> **Entries taken from a collection**
-*-

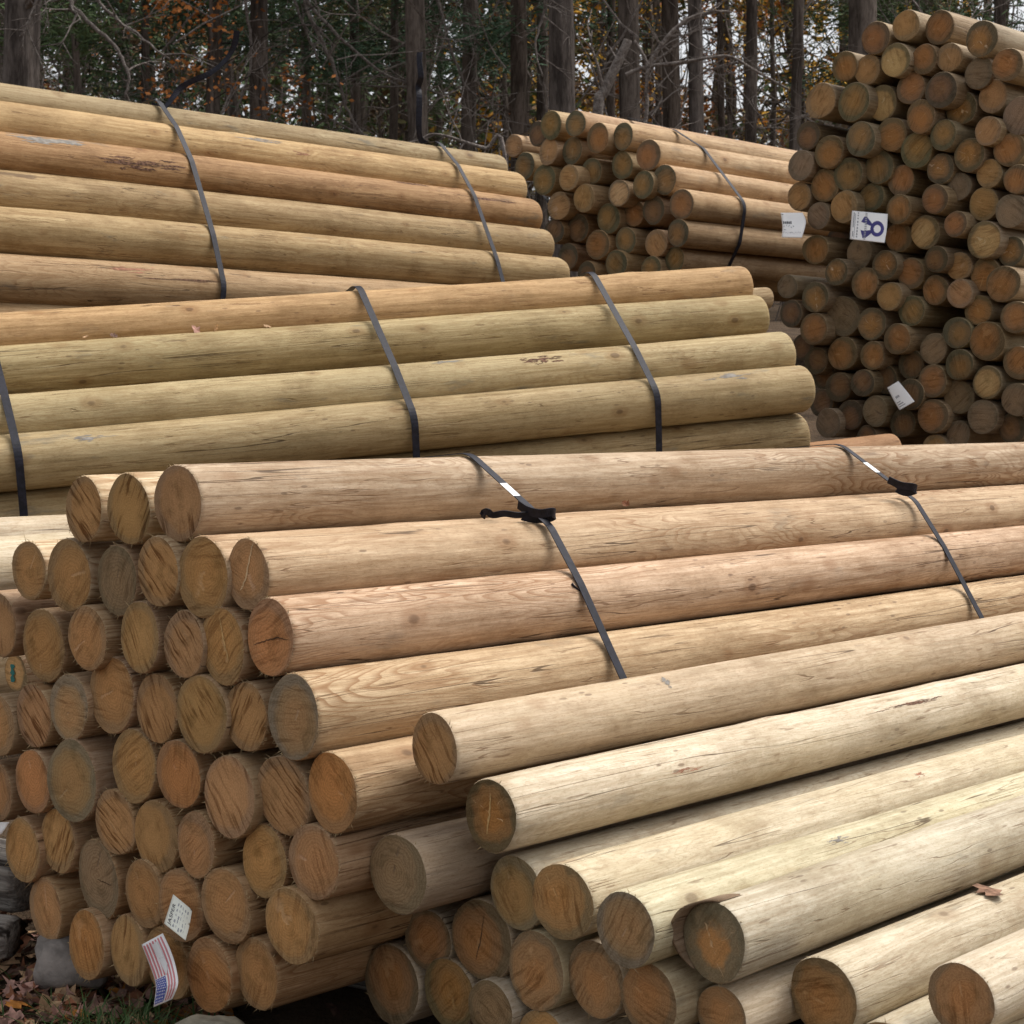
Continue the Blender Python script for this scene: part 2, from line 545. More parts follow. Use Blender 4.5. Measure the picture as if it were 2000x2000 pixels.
def build_ground():
    xs = [-300, -120, -60, -30, -18, -12, -9] + [-7 + i * .25 for i in range(0, 57)] + [9, 12, 18, 30, 60, 120, 300]
    ys = [-200, -60, -20, -8, -3, 0] + [1 + i * .25 for i in range(0, 80)] + [23, 26, 30, 36, 45, 60, 100, 200, 400]
    vs = [(x, y, ground_z(x, y)) for y in ys for x in xs]
    n = len(xs)
    fs = [(j * n + i, j * n + i + 1, (j + 1) * n + i + 1, (j + 1) * n + i) for j in range(len(ys) - 1) for i in range(n - 1)]
    m, nt, b = base_mat('leaf_litter_soil', .95, .1)
    tc = nt.new('ShaderNodeTexCoord')
    p = tc.outputs['Object']
    a = nt.noise(p, (3, 3, 3), 5, .65)
    f = nt.noise(p, (38, 38, 38), 4, .7)
    col = nt.mix(nt.smooth(a, .35, .65), (.06, .043, .03, 1), (.13, .09, .058, 1))
    col = nt.mix(nt.smooth(f, .5, .7, 0, .7), col, (.16, .10, .06, 1))
    nt.link(col, b.inputs['Base Color'])
    bp = nt.new('ShaderNodeBump')
    bp.inputs['Distance'].default_value = .03
    nt.link(f, bp.inputs['Height'])
    nt.link(bp.outputs[0], b.inputs['Normal'])
    o = mesh_obj('ground', vs, fs, m)
    o['kind'] = 'structure'
build_ground()

# ------------------------------------------------------------------ front stack (C)
zA = 2.76
c5 = lambda x, y, h: (x / zA, 900 + y / zA, h / zA)
c6 = lambda x, y, h: (x / zA, 1400 + y / zA, h / zA)
C_TOP = [
    [(450, 262, 360, 's'), (692, 260, 395, 's'), (957, 230, 415, 's')],
    [(155, 590, 330, 'b'), (370, 618, 400, 'b'), (630, 645, 385, 'y'), (850, 597, 380, 's'), (1092, 630, 440, 'b'), (1335, 615, 395, 'c')],
    [(-5, 880, 360, 's'), (235, 995, 400, 'b'), (470, 955, 355, 'b'), (752, 950, 395, 's'), (990, 990, 370, 's'), (1198, 1000, 425, 'b'), (1455, 950, 425, 'o')],
    [(-10, 1425, 340, 'b'), (180, 1375, 355, 's'), (370, 1330, 370, 'g'), (600, 1260, 435, 'b'), (845, 1335, 390, 's'), (1085, 1365, 430, 's'), (1325, 1380, 375, 's'), (1580, 1380, 470, 'g')],
]
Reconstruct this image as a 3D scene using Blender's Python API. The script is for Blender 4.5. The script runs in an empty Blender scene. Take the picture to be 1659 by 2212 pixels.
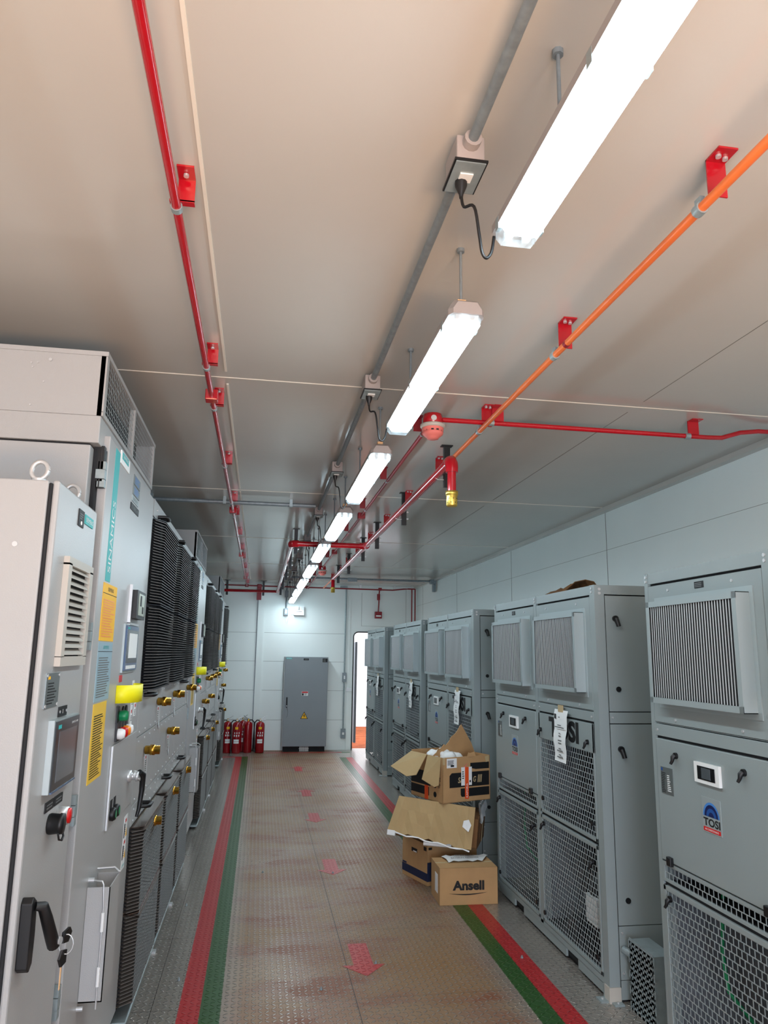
import bpy, bmesh, math, random
from mathutils import Vector, Matrix
random.seed(7)
sc = bpy.context.scene
COL = sc.collection
# ------------------------------------------------------------------ camera
F_PX, PITCH, YAW, ROLL = 1587.1, 0.19147, 0.16238, 0.014424
cam = bpy.data.cameras.new('camera'); camo = bpy.data.objects.new('camera', cam); COL.objects.link(camo)
cam.sensor_fit = 'VERTICAL'; cam.sensor_height = 24; cam.lens = 24*F_PX/2212; cam.clip_start = .02; cam.clip_end = 200
fw = Vector((math.sin(YAW)*math.cos(PITCH), math.cos(YAW)*math.cos(PITCH), math.sin(PITCH)))
rt = Vector((math.cos(YAW), -math.sin(YAW), 0)); up = rt.cross(fw)
r2 = rt*math.cos(ROLL)+up*math.sin(ROLL); u2 = -rt*math.sin(ROLL)+up*math.cos(ROLL)
camo.matrix_world = Matrix(((r2.x,u2.x,-fw.x,0),(r2.y,u2.y,-fw.y,0),(r2.z,u2.z,-fw.z,1.65),(0,0,0,1)))
sc.camera = camo
sc.view_settings.view_transform = 'Standard'; sc.view_settings.look = 'None'
sc.view_settings.gamma = 1; sc.view_settings.use_curve_mapping = False
sc.view_settings.exposure = 0.66
sc.cycles.use_denoising = True
sc.cycles.max_bounces = 7; sc.cycles.diffuse_bounces = 5; sc.cycles.glossy_bounces = 4
sc.cycles.transmission_bounces = 4; sc.cycles.transparent_max_bounces = 8
sc.cycles.sample_clamp_indirect = 4
# ------------------------------------------------------------------ world and daylight
LAMP = 27.0
w = bpy.data.worlds.new('world'); sc.world = w; w.use_nodes = True
w.node_tree.nodes['Background'].inputs[0].default_value = (.80, .90, 1, 1)
w.node_tree.nodes['Background'].inputs[1].default_value = 1.6
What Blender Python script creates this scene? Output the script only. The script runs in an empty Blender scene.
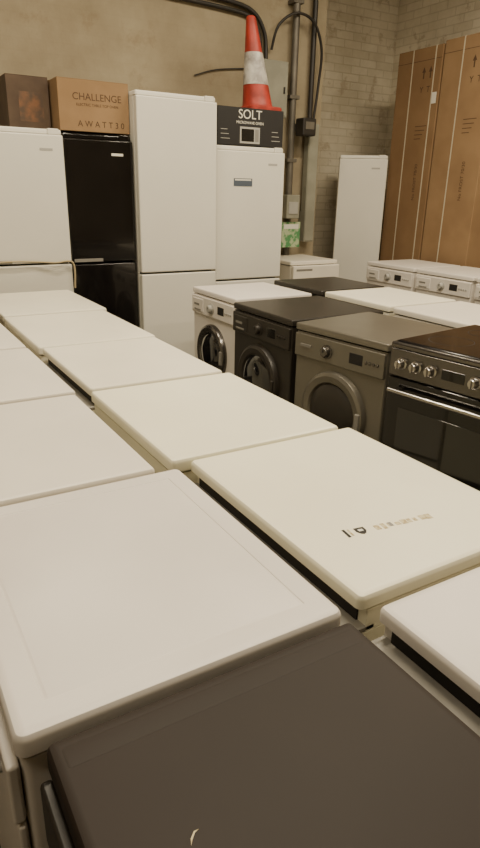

-*-

> **Written exercise**
Reproduce the whole listing above word for word, but not its pictures.

> **Full output**
Continue the Blender Python script for this scene: part 2, from line 545. More parts follow. Use Blender 4.5. Measure the picture as if it were 2000x2000 pixels.
def build_ground():
    xs = [-300, -120, -60, -30, -18, -12, -9] + [-7 + i * .25 for i in range(0, 57)] + [9, 12, 18, 30, 60, 120, 300]
    ys = [-200, -60, -20, -8, -3, 0] + [1 + i * .25 for i in range(0, 80)] + [23, 26, 30, 36, 45, 60, 100, 200, 400]
    vs = [(x, y, ground_z(x, y)) for y in ys for x in xs]
    n = len(xs)
    fs = [(j * n + i, j * n + i + 1, (j + 1) * n + i + 1, (j + 1) * n + i) for j in range(len(ys) - 1) for i in range(n - 1)]
    m, nt, b = base_mat('leaf_litter_soil', .95, .1)
    tc = nt.new('ShaderNodeTexCoord')
    p = tc.outputs['Object']
    a = nt.noise(p, (3, 3, 3), 5, .65)
    f = nt.noise(p, (38, 38, 38), 4, .7)
    col = nt.mix(nt.smooth(a, .35, .65), (.06, .043, .03, 1), (.13, .09, .058, 1))
    col = nt.mix(nt.smooth(f, .5, .7, 0, .7), col, (.16, .10, .06, 1))
    nt.link(col, b.inputs['Base Color'])
    bp = nt.new('ShaderNodeBump')
    bp.inputs['Distance'].default_value = .03
    nt.link(f, bp.inputs['Height'])
    nt.link(bp.outputs[0], b.inputs['Normal'])
    o = mesh_obj('ground', vs, fs, m)
    o['kind'] = 'structure'
build_ground()

# ------------------------------------------------------------------ front stack (C)
zA = 2.76
c5 = lambda x, y, h: (x / zA, 900 + y / zA, h / zA)
c6 = lambda x, y, h: (x / zA, 1400 + y / zA, h / zA)
C_TOP = [
    [(450, 262, 360, 's'), (692, 260, 395, 's'), (957, 230, 415, 's')],
    [(155, 590, 330, 'b'), (370, 618, 400, 'b'), (630, 645, 385, 'y'), (850, 597, 380, 's'), (1092, 630, 440, 'b'), (1335, 615, 395, 'c')],
    [(-5, 880, 360, 's'), (235, 995, 400, 'b'), (470, 955, 355, 'b'), (752, 950, 395, 's'), (990, 990, 370, 's'), (1198, 1000, 425, 'b'), (1455, 950, 425, 'o')],
    [(-10, 1425, 340, 'b'), (180, 1375, 355, 's'), (370, 1330, 370, 'g'), (600, 1260, 435, 'b'), (845, 1335, 390, 's'), (1085, 1365, 430, 's'), (1325, 1380, 375, 's'), (1580, 1380, 470, 'g')],
]
Reconstruct this image as a 3D scene using Blender's Python API. The script is for Blender 4.5. The script runs in an empty Blender scene. Take the picture to be 1659 by 2212 pixels.
import bpy, bmesh, math, random
from mathutils import Vector, Matrix
random.seed(7)
sc = bpy.context.scene
COL = sc.collection
# ------------------------------------------------------------------ camera
F_PX, PITCH, YAW, ROLL = 1587.1, 0.19147, 0.16238, 0.014424
cam = bpy.data.cameras.new('camera'); camo = bpy.data.objects.new('camera', cam); COL.objects.link(camo)
cam.sensor_fit = 'VERTICAL'; cam.sensor_height = 24; cam.lens = 24*F_PX/2212; cam.clip_start = .02; cam.clip_end = 200
fw = Vector((math.sin(YAW)*math.cos(PITCH), math.cos(YAW)*math.cos(PITCH), math.sin(PITCH)))
rt = Vector((math.cos(YAW), -math.sin(YAW), 0)); up = rt.cross(fw)
r2 = rt*math.cos(ROLL)+up*math.sin(ROLL); u2 = -rt*math.sin(ROLL)+up*math.cos(ROLL)
camo.matrix_world = Matrix(((r2.x,u2.x,-fw.x,0),(r2.y,u2.y,-fw.y,0),(r2.z,u2.z,-fw.z,1.65),(0,0,0,1)))
sc.camera = camo
sc.view_settings.view_transform = 'Standard'; sc.view_settings.look = 'None'
sc.view_settings.gamma = 1; sc.view_settings.use_curve_mapping = False
sc.view_settings.exposure = 0.66
sc.cycles.use_denoising = True
sc.cycles.max_bounces = 7; sc.cycles.diffuse_bounces = 5; sc.cycles.glossy_bounces = 4
sc.cycles.transmission_bounces = 4; sc.cycles.transparent_max_bounces = 8
sc.cycles.sample_clamp_indirect = 4
# ------------------------------------------------------------------ world and daylight
LAMP = 27.0
w = bpy.data.worlds.new('world'); sc.world = w; w.use_nodes = True
w.node_tree.nodes['Background'].inputs[0].default_value = (.80, .90, 1, 1)
w.node_tree.nodes['Background'].inputs[1].default_value = 1.6
What Blender Python script creates this scene? Output the script only. The script runs in an empty Blender scene.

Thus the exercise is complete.